**Task instructions**
Give the data below again exactly as it stands. Omit the pictures.
--- Begin ---
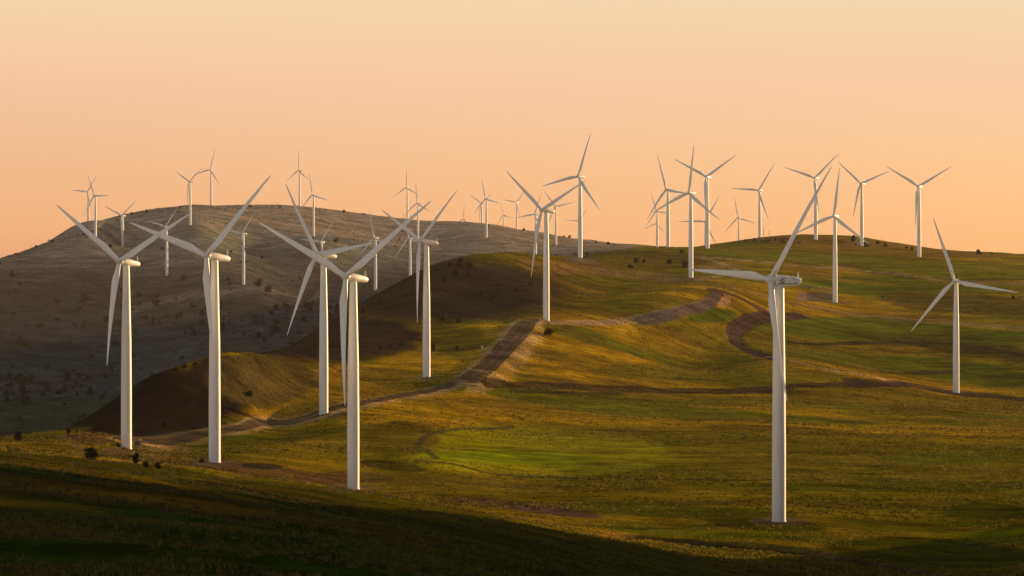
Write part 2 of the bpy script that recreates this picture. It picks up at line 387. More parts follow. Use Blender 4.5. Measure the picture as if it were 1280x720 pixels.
# dry knoll over the flank; shade painted on flank and bottom of the frame
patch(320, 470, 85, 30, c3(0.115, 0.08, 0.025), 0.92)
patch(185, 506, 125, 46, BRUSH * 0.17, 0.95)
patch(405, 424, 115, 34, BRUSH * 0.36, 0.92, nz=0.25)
patch(70, 552, 40, 8, BRUSH * 0.8, 0.6)
patch(500, 418, 110, 14, c3(0.12, 0.09, 0.03), 0.75)
patch(430, 480, 110, 22, c3(0.21, 0.15, 0.025), 0.7)
patch(900, 705, 420, 26, c3(0.045, 0.06, 0.012), 0.8, 0.03)
patch(600, 665, 200, 14, c3(0.05, 0.06, 0.014), 0.7, 0.2)
# the cover of the near hills is shifted warmer, with little blue
col = mix(col, col * c3(1.45, 1.10, 0.18), 1 - farw)
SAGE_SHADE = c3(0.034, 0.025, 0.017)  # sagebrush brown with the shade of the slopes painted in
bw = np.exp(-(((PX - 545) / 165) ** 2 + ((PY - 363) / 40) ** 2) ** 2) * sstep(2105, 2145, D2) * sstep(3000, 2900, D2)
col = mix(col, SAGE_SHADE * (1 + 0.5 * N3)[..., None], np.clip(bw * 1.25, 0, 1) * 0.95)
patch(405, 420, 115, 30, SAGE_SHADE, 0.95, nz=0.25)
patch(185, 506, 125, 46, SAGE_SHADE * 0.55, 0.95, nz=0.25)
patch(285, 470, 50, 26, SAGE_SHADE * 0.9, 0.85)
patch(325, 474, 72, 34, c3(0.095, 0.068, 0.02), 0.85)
# bare reddish ground
patch(112, 548, 40, 8, SOIL, 0.95, 0.0)
patch(210, 573, 110, 8, SOIL * 0.8, 0.8, 0.1)
patch(350, 592, 95, 8, SOIL * 0.85, 0.85, 0.13)
patch(327, 583, 28, 4, BRUSH * 0.35, 0.95, 0.05)
patch(430, 597, 60, 7, SOIL * 0.9, 0.7, 0.0)
patch(660, 634, 95, 7, SOIL, 0.9, 0.12)
patch(690, 640, 60, 4, c3(0.16, 0.08, 0.05), 0.7, 0.12)
patch(590, 627, 30, 5, SOIL * 1.1, 0.7, 0.1)
patch(1020, 371, 24, 6, c3(0.20, 0.14, 0.10), 0.95, 0.0, nz=0.2)
patch(1002, 371, 7, 7, TAN * 0.8, 0.7)
patch(1035, 292, 5, 1, BRUSH, 0.1)
patch(905, 375, 9, 9, TAN * c3(1.0, 0.85, 0.8), 0.85, nz=0.2)
patch(900, 335, 36, 7, TAN * 0.55, 0.6)
patch(800, 343, 90, 5, TAN * 0.5, 0.55, 0.05)
patch(190, 566, 30, 3, TAN * 0.7, 0.7, 0.0)
patch(210, 561, 35, 4, TAN * 0.6, 0.7, 0.0)
patch(725, 325, 22, 5, c3(0.2, 0.14, 0.09), 0.8)
patch(715, 335, 60, 9, c3(0.30, 0.16, 0.04), 0.6, 0.08)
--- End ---
**Final answer**
Write part 2 of the bpy script that recreates this picture. It picks up at line 387. More parts follow. Use Blender 4.5. Measure the picture as if it were 1280x720 pixels.
# dry knoll over the flank; shade painted on flank and bottom of the frame
patch(320, 470, 85, 30, c3(0.115, 0.08, 0.025), 0.92)
patch(185, 506, 125, 46, BRUSH * 0.17, 0.95)
patch(405, 424, 115, 34, BRUSH * 0.36, 0.92, nz=0.25)
patch(70, 552, 40, 8, BRUSH * 0.8, 0.6)
patch(500, 418, 110, 14, c3(0.12, 0.09, 0.03), 0.75)
patch(430, 480, 110, 22, c3(0.21, 0.15, 0.025), 0.7)
patch(900, 705, 420, 26, c3(0.045, 0.06, 0.012), 0.8, 0.03)
patch(600, 665, 200, 14, c3(0.05, 0.06, 0.014), 0.7, 0.2)
# the cover of the near hills is shifted warmer, with little blue
col = mix(col, col * c3(1.45, 1.10, 0.18), 1 - farw)
SAGE_SHADE = c3(0.034, 0.025, 0.017)  # sagebrush brown with the shade of the slopes painted in
bw = np.exp(-(((PX - 545) / 165) ** 2 + ((PY - 363) / 40) ** 2) ** 2) * sstep(2105, 2145, D2) * sstep(3000, 2900, D2)
col = mix(col, SAGE_SHADE * (1 + 0.5 * N3)[..., None], np.clip(bw * 1.25, 0, 1) * 0.95)
patch(405, 420, 115, 30, SAGE_SHADE, 0.95, nz=0.25)
patch(185, 506, 125, 46, SAGE_SHADE * 0.55, 0.95, nz=0.25)
patch(285, 470, 50, 26, SAGE_SHADE * 0.9, 0.85)
patch(325, 474, 72, 34, c3(0.095, 0.068, 0.02), 0.85)
# bare reddish ground
patch(112, 548, 40, 8, SOIL, 0.95, 0.0)
patch(210, 573, 110, 8, SOIL * 0.8, 0.8, 0.1)
patch(350, 592, 95, 8, SOIL * 0.85, 0.85, 0.13)
patch(327, 583, 28, 4, BRUSH * 0.35, 0.95, 0.05)
patch(430, 597, 60, 7, SOIL * 0.9, 0.7, 0.0)
patch(660, 634, 95, 7, SOIL, 0.9, 0.12)
patch(690, 640, 60, 4, c3(0.16, 0.08, 0.05), 0.7, 0.12)
patch(590, 627, 30, 5, SOIL * 1.1, 0.7, 0.1)
patch(1020, 371, 24, 6, c3(0.20, 0.14, 0.10), 0.95, 0.0, nz=0.2)
patch(1002, 371, 7, 7, TAN * 0.8, 0.7)
patch(1035, 292, 5, 1, BRUSH, 0.1)
patch(905, 375, 9, 9, TAN * c3(1.0, 0.85, 0.8), 0.85, nz=0.2)
patch(900, 335, 36, 7, TAN * 0.55, 0.6)
patch(800, 343, 90, 5, TAN * 0.5, 0.55, 0.05)
patch(190, 566, 30, 3, TAN * 0.7, 0.7, 0.0)
patch(210, 561, 35, 4, TAN * 0.6, 0.7, 0.0)
patch(725, 325, 22, 5, c3(0.2, 0.14, 0.09), 0.8)
patch(715, 335, 60, 9, c3(0.30, 0.16, 0.04), 0.6, 0.08)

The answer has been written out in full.